» **What needs to be done**
From the line containing "part('stems', mb, M['hedgecore'], t)" through the line containing "h = zt-zb-.02;", retype each line exactly; include both end lines and nothing beyond them.

— START OF Data lines —

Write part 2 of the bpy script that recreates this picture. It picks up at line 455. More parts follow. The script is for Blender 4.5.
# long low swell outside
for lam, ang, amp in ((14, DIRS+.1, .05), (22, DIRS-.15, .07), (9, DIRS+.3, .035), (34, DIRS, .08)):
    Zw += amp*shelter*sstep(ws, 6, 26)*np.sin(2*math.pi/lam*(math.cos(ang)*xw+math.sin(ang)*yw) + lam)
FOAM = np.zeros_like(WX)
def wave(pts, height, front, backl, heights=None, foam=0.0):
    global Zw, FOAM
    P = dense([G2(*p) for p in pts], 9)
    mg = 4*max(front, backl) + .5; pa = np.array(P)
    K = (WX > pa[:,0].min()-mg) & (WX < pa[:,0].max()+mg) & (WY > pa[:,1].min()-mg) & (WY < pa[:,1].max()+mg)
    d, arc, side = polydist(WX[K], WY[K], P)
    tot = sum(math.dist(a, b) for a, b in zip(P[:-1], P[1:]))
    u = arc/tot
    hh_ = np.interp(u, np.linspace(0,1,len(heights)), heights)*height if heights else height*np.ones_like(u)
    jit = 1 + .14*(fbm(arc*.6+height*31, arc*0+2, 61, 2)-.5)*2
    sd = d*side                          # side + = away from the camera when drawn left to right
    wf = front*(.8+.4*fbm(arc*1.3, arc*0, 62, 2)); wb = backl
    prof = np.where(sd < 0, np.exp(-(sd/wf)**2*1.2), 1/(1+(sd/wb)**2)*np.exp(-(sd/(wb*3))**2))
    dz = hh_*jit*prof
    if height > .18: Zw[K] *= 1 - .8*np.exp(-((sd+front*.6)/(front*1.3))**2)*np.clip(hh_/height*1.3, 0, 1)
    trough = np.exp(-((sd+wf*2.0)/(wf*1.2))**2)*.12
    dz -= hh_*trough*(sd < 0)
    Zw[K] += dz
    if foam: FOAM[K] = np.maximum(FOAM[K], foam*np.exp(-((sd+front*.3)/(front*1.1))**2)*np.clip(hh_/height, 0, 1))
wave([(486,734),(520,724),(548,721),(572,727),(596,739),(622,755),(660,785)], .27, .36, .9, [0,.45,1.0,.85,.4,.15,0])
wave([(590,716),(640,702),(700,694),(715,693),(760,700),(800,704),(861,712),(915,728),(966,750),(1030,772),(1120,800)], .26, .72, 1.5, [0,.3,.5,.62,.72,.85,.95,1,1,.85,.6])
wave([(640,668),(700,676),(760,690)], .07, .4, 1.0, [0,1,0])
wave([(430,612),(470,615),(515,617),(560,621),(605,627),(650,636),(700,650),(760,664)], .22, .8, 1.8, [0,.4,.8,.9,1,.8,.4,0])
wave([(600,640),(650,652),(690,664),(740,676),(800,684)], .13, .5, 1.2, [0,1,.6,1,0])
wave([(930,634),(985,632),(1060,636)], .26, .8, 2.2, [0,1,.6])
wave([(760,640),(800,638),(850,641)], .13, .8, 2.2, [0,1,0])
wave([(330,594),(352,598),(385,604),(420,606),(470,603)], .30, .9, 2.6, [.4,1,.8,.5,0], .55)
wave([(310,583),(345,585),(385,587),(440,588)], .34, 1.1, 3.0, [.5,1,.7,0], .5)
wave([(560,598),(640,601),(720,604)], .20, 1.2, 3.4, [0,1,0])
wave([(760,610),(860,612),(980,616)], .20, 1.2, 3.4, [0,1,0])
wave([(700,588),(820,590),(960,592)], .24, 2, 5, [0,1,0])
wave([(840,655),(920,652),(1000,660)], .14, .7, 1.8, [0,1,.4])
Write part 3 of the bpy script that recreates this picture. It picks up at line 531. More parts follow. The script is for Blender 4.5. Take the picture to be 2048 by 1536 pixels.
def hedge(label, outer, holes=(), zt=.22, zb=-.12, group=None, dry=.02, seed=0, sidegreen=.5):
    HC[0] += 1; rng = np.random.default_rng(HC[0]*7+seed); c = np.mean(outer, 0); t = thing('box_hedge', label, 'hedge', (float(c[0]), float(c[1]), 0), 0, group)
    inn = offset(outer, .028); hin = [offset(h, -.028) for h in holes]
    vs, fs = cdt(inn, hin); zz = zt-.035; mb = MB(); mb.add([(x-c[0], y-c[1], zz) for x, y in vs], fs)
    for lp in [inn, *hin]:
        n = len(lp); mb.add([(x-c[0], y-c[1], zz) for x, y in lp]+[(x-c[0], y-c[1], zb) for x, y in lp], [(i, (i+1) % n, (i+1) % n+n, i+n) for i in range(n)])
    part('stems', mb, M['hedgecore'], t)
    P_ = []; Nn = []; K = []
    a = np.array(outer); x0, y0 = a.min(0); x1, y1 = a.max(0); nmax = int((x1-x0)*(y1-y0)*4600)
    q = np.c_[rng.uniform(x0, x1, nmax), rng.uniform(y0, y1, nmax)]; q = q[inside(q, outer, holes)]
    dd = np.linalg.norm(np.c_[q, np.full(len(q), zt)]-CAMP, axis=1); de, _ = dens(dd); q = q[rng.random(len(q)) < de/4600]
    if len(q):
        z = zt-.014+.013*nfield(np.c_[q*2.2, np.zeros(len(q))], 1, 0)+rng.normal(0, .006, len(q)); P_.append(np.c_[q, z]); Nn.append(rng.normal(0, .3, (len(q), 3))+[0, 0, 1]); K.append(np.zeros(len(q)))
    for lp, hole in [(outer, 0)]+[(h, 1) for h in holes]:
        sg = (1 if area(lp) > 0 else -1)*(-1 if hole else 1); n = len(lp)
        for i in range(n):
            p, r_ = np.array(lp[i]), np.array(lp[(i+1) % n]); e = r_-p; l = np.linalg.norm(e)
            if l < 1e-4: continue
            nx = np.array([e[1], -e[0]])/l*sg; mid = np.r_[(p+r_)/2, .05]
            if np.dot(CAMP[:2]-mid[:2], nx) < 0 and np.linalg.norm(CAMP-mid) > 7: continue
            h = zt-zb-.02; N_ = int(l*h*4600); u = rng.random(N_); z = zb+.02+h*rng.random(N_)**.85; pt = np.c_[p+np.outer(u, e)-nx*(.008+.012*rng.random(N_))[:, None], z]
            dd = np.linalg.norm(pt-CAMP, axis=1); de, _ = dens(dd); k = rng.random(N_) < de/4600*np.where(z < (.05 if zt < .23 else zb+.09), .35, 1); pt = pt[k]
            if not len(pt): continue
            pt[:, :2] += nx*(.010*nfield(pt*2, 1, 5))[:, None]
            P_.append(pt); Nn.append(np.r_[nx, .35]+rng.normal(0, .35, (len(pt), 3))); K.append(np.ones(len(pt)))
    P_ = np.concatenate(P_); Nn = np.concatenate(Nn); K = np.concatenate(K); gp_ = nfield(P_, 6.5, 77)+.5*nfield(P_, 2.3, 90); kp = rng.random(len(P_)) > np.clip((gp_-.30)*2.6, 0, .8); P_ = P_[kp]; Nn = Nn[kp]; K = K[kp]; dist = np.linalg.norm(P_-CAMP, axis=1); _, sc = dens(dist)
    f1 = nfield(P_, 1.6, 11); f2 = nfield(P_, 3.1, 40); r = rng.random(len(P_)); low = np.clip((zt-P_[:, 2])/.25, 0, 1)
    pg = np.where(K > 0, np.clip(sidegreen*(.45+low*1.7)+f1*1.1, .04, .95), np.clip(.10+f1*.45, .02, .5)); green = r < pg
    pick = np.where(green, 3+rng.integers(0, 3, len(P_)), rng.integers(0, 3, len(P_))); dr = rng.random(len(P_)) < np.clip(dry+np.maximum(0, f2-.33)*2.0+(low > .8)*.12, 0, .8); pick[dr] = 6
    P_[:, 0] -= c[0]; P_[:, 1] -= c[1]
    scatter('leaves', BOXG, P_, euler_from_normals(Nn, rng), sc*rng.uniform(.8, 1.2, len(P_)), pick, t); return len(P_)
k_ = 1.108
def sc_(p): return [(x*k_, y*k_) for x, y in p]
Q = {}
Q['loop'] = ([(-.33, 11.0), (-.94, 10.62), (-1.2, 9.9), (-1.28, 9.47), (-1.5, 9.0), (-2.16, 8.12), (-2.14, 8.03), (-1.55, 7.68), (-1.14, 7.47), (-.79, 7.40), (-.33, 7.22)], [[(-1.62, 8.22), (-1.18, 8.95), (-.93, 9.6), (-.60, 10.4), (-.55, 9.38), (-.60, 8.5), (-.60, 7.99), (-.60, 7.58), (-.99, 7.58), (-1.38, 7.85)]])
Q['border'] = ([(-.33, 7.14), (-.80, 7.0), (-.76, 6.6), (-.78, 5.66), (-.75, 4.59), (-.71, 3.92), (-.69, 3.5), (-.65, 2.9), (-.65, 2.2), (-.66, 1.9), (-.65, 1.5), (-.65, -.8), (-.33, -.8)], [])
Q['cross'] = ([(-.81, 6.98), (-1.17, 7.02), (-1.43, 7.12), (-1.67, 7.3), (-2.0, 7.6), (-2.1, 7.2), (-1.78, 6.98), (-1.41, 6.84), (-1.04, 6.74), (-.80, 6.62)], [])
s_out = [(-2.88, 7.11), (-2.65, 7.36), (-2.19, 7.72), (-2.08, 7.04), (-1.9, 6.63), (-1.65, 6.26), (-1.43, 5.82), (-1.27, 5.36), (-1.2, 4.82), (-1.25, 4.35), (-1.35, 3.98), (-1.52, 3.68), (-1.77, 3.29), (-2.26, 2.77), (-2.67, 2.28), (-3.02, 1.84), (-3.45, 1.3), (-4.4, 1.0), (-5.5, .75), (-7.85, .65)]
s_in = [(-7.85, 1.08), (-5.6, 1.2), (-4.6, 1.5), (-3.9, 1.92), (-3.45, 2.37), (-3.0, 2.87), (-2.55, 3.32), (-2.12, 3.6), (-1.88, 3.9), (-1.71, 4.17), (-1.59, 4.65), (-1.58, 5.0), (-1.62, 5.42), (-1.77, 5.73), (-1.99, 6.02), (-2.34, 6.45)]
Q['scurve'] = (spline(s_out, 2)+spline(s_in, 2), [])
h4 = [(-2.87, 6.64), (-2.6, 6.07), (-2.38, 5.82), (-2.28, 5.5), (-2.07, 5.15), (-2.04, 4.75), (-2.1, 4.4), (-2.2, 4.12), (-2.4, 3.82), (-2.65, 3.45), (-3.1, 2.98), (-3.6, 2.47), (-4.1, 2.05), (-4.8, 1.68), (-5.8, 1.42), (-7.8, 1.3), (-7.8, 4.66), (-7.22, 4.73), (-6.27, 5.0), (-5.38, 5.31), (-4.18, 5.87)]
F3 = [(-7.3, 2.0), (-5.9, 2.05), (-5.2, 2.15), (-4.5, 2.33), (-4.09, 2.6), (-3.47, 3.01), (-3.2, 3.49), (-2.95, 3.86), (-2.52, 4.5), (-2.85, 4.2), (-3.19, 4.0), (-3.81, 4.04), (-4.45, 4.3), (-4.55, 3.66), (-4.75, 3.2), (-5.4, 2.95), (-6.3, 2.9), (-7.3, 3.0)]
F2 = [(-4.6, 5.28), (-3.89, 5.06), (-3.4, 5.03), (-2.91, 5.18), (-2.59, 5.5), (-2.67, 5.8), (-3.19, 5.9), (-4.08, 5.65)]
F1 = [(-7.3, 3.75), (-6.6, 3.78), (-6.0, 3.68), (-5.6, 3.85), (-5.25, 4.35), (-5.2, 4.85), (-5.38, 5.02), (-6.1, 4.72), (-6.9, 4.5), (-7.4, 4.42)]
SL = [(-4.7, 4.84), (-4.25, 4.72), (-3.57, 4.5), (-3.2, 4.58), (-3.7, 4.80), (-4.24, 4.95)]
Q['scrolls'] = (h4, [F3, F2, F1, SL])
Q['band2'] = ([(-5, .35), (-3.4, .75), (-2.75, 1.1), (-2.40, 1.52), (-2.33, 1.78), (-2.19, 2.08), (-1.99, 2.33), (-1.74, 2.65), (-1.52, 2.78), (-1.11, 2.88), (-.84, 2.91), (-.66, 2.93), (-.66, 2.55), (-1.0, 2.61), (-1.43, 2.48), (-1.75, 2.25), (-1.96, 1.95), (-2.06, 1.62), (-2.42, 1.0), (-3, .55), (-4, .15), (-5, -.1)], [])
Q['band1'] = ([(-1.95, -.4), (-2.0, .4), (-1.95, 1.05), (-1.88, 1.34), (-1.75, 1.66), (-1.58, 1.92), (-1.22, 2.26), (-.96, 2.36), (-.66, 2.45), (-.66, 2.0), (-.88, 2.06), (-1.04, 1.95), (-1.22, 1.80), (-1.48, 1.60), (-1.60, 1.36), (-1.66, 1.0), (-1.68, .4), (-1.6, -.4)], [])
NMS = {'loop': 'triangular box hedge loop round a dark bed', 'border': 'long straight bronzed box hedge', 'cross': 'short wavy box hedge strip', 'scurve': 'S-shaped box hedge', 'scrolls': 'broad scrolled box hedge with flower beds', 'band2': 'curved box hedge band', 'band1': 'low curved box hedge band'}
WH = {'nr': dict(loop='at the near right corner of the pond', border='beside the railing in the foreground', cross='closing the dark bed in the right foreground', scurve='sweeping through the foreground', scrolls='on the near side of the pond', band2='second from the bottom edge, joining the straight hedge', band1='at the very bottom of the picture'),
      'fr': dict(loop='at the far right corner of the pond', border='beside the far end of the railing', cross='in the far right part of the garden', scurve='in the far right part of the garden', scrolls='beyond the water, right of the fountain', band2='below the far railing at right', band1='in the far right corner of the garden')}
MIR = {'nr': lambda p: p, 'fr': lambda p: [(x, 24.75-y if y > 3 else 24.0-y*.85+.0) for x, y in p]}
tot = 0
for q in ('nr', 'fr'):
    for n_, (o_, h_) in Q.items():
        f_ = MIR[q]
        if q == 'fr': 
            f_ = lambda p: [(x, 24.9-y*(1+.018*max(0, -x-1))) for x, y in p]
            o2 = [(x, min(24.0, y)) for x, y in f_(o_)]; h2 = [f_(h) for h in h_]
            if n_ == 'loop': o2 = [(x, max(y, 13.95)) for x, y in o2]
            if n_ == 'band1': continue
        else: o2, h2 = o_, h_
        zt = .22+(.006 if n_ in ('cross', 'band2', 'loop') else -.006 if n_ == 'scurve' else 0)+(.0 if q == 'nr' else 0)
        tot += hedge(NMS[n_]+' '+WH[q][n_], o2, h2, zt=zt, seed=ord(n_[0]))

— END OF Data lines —

» **Answer to this exercise**
    part('stems', mb, M['hedgecore'], t)
    P_ = []; Nn = []; K = []
    a = np.array(outer); x0, y0 = a.min(0); x1, y1 = a.max(0); nmax = int((x1-x0)*(y1-y0)*4600)
    q = np.c_[rng.uniform(x0, x1, nmax), rng.uniform(y0, y1, nmax)]; q = q[inside(q, outer, holes)]
    dd = np.linalg.norm(np.c_[q, np.full(len(q), zt)]-CAMP, axis=1); de, _ = dens(dd); q = q[rng.random(len(q)) < de/4600]
    if len(q):
        z = zt-.014+.013*nfield(np.c_[q*2.2, np.zeros(len(q))], 1, 0)+rng.normal(0, .006, len(q)); P_.append(np.c_[q, z]); Nn.append(rng.normal(0, .3, (len(q), 3))+[0, 0, 1]); K.append(np.zeros(len(q)))
    for lp, hole in [(outer, 0)]+[(h, 1) for h in holes]:
        sg = (1 if area(lp) > 0 else -1)*(-1 if hole else 1); n = len(lp)
        for i in range(n):
            p, r_ = np.array(lp[i]), np.array(lp[(i+1) % n]); e = r_-p; l = np.linalg.norm(e)
            if l < 1e-4: continue
            nx = np.array([e[1], -e[0]])/l*sg; mid = np.r_[(p+r_)/2, .05]
            if np.dot(CAMP[:2]-mid[:2], nx) < 0 and np.linalg.norm(CAMP-mid) > 7: continue
            h = zt-zb-.02; N_ = int(l*h*4600); u = rng.random(N_); z = zb+.02+h*rng.random(N_)**.85; pt = np.c_[p+np.outer(u, e)-nx*(.008+.012*rng.random(N_))[:, None], z]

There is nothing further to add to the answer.